● **INSTRUCTIONS FOR THE TASK**
Note how many lines hold the string "scene" and give that number without any other words.

● **PROVIDED MATERIAL**

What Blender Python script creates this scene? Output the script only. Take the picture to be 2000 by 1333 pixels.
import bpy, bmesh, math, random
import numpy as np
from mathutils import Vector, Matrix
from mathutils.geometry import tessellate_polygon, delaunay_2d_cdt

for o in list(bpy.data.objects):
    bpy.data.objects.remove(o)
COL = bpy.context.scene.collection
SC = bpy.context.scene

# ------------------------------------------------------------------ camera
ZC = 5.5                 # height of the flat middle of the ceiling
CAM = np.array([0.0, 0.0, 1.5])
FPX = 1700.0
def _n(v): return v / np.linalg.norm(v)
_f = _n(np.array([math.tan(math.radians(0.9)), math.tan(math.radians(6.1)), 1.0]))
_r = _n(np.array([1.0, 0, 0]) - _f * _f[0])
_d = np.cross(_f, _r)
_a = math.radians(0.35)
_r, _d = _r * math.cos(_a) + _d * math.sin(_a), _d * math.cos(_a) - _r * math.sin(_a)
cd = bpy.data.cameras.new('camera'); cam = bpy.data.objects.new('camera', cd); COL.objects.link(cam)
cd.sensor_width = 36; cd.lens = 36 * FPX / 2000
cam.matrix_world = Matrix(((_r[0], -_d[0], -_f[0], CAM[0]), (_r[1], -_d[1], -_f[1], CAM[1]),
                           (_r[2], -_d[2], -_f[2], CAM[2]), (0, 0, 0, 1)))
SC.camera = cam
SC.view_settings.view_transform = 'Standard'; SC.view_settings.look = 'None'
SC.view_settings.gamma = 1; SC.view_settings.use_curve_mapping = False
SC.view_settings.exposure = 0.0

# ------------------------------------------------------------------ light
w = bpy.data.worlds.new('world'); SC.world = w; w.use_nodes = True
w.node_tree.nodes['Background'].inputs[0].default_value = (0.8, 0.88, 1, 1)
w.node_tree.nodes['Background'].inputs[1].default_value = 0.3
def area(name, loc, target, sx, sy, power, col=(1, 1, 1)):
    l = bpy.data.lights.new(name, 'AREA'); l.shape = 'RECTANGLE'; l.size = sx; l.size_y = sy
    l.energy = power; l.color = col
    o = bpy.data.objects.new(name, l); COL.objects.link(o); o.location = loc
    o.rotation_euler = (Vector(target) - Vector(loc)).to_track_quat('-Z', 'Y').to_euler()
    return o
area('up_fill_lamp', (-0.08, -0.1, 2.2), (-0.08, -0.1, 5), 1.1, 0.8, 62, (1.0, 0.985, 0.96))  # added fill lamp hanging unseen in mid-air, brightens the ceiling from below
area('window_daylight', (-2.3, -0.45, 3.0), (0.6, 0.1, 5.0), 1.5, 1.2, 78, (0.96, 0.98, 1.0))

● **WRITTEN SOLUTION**
3